• **Written task**
Reproduce all the lines below exactly and omit the images.

• **Dataset content**
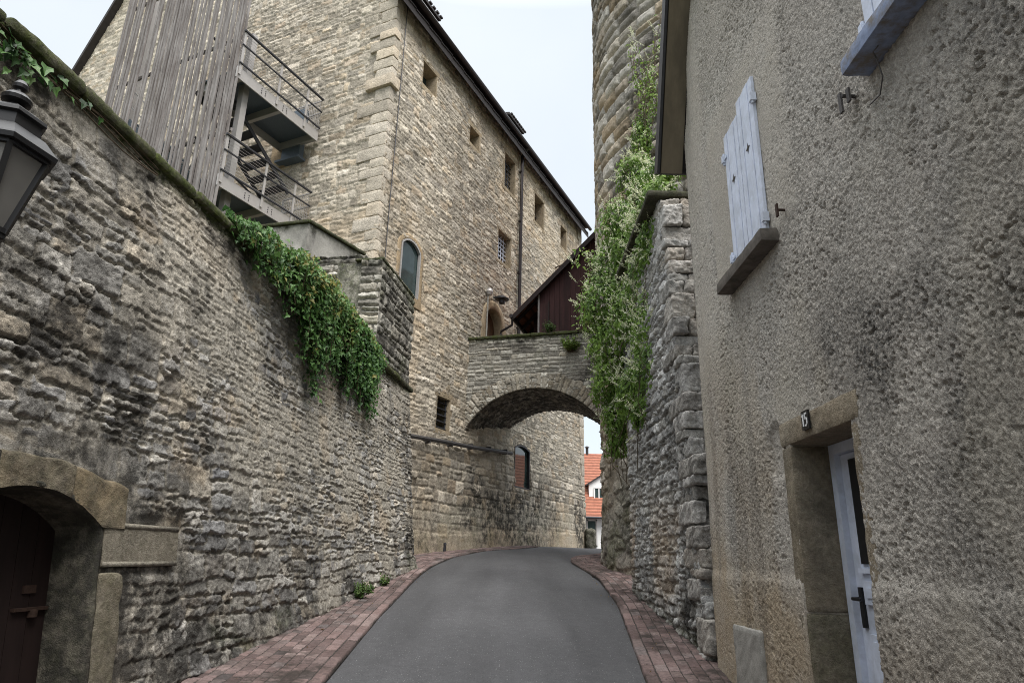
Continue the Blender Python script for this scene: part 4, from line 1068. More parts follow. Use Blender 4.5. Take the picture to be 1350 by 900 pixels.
# ------------------------------------------------------------------ plaster house on the right
HO = thing('plaster_house', 'near roughcast house on the right with closed pale shutters and a recessed door numbered 15', 'house')
def hp(y, z, n=0.0): return np.array([RX - n, y, z])          # n points into the street
HX, HY, HZ = (-1., 0, 0), (0, 1., 0), (0, 0, 1.)
HY1 = 6.72
def gable(y):
    lo = 6.30 + (HY1 - y) * 2.15
    up = 9.35 + (5.3 - y) * .55
    yy = 4.0 - y                                              # mirrored on the other slope
    lo2 = 6.0 + (yy + HY1 - 0) * 2.15; up2 = 6.0 + (HY1 - 5.3) * 2.15 + (5.3 + yy) * .55
    return np.minimum(np.minimum(lo, up), np.minimum(6.30 + (y + 2.72) * 2.15, 9.35 + (y + 1.3) * .55))
DO = (3.82, 4.66, .2, 2.44)
def smooth_zone(u, v):
    """finer float-finished render: window surround, corner strip, door edges"""
    w = lambda a, b, s: sst(a - s, a + s, u) * sst(b + s, b - s, u)
    win = w(4.12, 5.92, .05) * sst(3.9, 4.1, v) * sst(6.0, 5.7, v)
    cor = sst(5.95, 6.1, u + .10 * (fbm(v * 1.2, u * 0, 9) - .5))
    dor = w(3.55, 5.0, .12) * sst(2.95, 2.75, v + .2 * (fbm(u * 3, v * 3, 8) - .5))
    bot = sst(1.75, 1.45, v + .3 * (fbm(u * 2, v * 2, 7) - .5))
    return np.clip(np.maximum(np.maximum(win, cor * .85), np.maximum(dor * .6, bot * .55)), 0, 1)
def hh(u, v):
    sz = smooth_zone(u, v)
    wu = u + .022 * (fbm(u * 17, v * 17, 101, 4) - .5) * 2; wv = v + .022 * (fbm(u * 17, v * 17, 102, 4) - .5) * 2
    F1, F2, cx, cy, ia, ib = worley(wu / .027, wv / .027, 103, .95)
    r = hsh(ia, ib, 104)
    lump = np.clip(1 - F1 * F1 * 1.9, 0, 1) * (r > .25) * (.35 + .65 * r)
    F1b, _, _, _, ja, jb = worley(wu / .0135, wv / .0135, 105, .95)
    lump2 = np.clip(1 - F1b * F1b * 1.7, 0, 1) * (hsh(ja, jb, 106) > .35)
    f = fbm((.83 * wu + .56 * wv) * 38, (-.56 * wu + .83 * wv) * 38, 107, 5, .74) - .5
    pat = fbm(u * 1.3, v * 1.3, 108, 3)
    worn = np.clip(sst(.42, .66, pat), 0, 1) * .5
    pit = sst(.38, .30, fbm(u * 36, v * 36, 120, 3)) * sst(.35, .6, fbm(u * 2.2, v * 2.2, 121, 3))
    h = (.0035 * lump + .0055 * lump2 + .024 * np.clip(f, -.4, .08) - .014 * pit) * (1 - .62 * sz) * (1 - .5 * worn)
    h = h + .018 * (fbm(u * 1.1, v * 1.1, 109, 3) - .5) + .012 * sz * 0
    h = h + .028 * sst(5.9, 6.15, u) * sst(6.55, 6.3, u)       # rounded corner strip
    h = h + .015 * sst(1.6, 1.5, v) + .012 * smooth_zone(u, v) * sst(3.8, 4.0, v) * sst(5.95, 5.9, u)
    # hacked-off patch by the door
    hack = sst(.32, .22, np.hypot((u - 4.92) / .55, (v - 2.45) / .8) + .25 * (fbm(u * 7, v * 7, 110) - .5))
    return h - .03 * hack, lump, r, sz
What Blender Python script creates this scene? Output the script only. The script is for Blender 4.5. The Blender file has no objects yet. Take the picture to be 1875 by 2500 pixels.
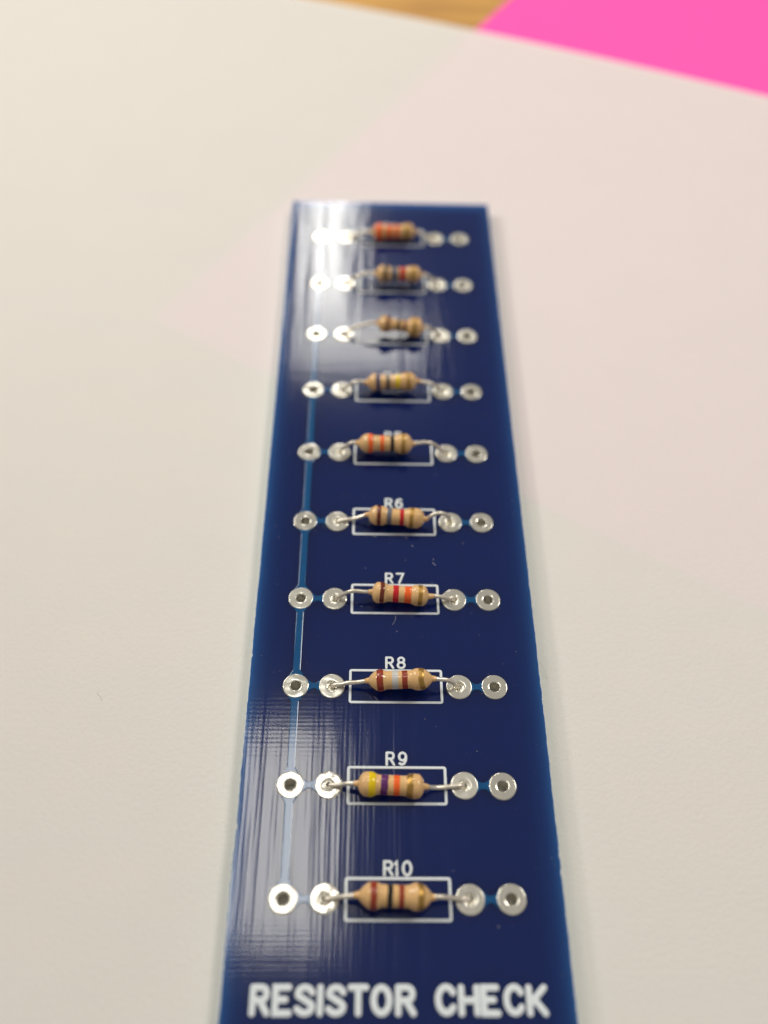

• **Exercise solution**
Continue the Blender Python script for this scene: part 4, from line 1068. More parts follow. Use Blender 4.5. Take the picture to be 1350 by 900 pixels.
# ------------------------------------------------------------------ plaster house on the right
HO = thing('plaster_house', 'near roughcast house on the right with closed pale shutters and a recessed door numbered 15', 'house')
def hp(y, z, n=0.0): return np.array([RX - n, y, z])          # n points into the street
HX, HY, HZ = (-1., 0, 0), (0, 1., 0), (0, 0, 1.)
HY1 = 6.72
def gable(y):
    lo = 6.30 + (HY1 - y) * 2.15
    up = 9.35 + (5.3 - y) * .55
    yy = 4.0 - y                                              # mirrored on the other slope
    lo2 = 6.0 + (yy + HY1 - 0) * 2.15; up2 = 6.0 + (HY1 - 5.3) * 2.15 + (5.3 + yy) * .55
    return np.minimum(np.minimum(lo, up), np.minimum(6.30 + (y + 2.72) * 2.15, 9.35 + (y + 1.3) * .55))
DO = (3.82, 4.66, .2, 2.44)
def smooth_zone(u, v):
    """finer float-finished render: window surround, corner strip, door edges"""
    w = lambda a, b, s: sst(a - s, a + s, u) * sst(b + s, b - s, u)
    win = w(4.12, 5.92, .05) * sst(3.9, 4.1, v) * sst(6.0, 5.7, v)
    cor = sst(5.95, 6.1, u + .10 * (fbm(v * 1.2, u * 0, 9) - .5))
    dor = w(3.55, 5.0, .12) * sst(2.95, 2.75, v + .2 * (fbm(u * 3, v * 3, 8) - .5))
    bot = sst(1.75, 1.45, v + .3 * (fbm(u * 2, v * 2, 7) - .5))
    return np.clip(np.maximum(np.maximum(win, cor * .85), np.maximum(dor * .6, bot * .55)), 0, 1)
def hh(u, v):
    sz = smooth_zone(u, v)
    wu = u + .022 * (fbm(u * 17, v * 17, 101, 4) - .5) * 2; wv = v + .022 * (fbm(u * 17, v * 17, 102, 4) - .5) * 2
    F1, F2, cx, cy, ia, ib = worley(wu / .027, wv / .027, 103, .95)
    r = hsh(ia, ib, 104)
    lump = np.clip(1 - F1 * F1 * 1.9, 0, 1) * (r > .25) * (.35 + .65 * r)
    F1b, _, _, _, ja, jb = worley(wu / .0135, wv / .0135, 105, .95)
    lump2 = np.clip(1 - F1b * F1b * 1.7, 0, 1) * (hsh(ja, jb, 106) > .35)
    f = fbm((.83 * wu + .56 * wv) * 38, (-.56 * wu + .83 * wv) * 38, 107, 5, .74) - .5
    pat = fbm(u * 1.3, v * 1.3, 108, 3)
    worn = np.clip(sst(.42, .66, pat), 0, 1) * .5
    pit = sst(.38, .30, fbm(u * 36, v * 36, 120, 3)) * sst(.35, .6, fbm(u * 2.2, v * 2.2, 121, 3))
    h = (.0035 * lump + .0055 * lump2 + .024 * np.clip(f, -.4, .08) - .014 * pit) * (1 - .62 * sz) * (1 - .5 * worn)
    h = h + .018 * (fbm(u * 1.1, v * 1.1, 109, 3) - .5) + .012 * sz * 0
    h = h + .028 * sst(5.9, 6.15, u) * sst(6.55, 6.3, u)       # rounded corner strip
    h = h + .015 * sst(1.6, 1.5, v) + .012 * smooth_zone(u, v) * sst(3.8, 4.0, v) * sst(5.95, 5.9, u)
    # hacked-off patch by the door
    hack = sst(.32, .22, np.hypot((u - 4.92) / .55, (v - 2.45) / .8) + .25 * (fbm(u * 7, v * 7, 110) - .5))
    return h - .03 * hack, lump, r, sz
What Blender Python script creates this scene? Output the script only. The script is for Blender 4.5. The Blender file has no objects yet. Take the picture to be 1875 by 2500 pixels.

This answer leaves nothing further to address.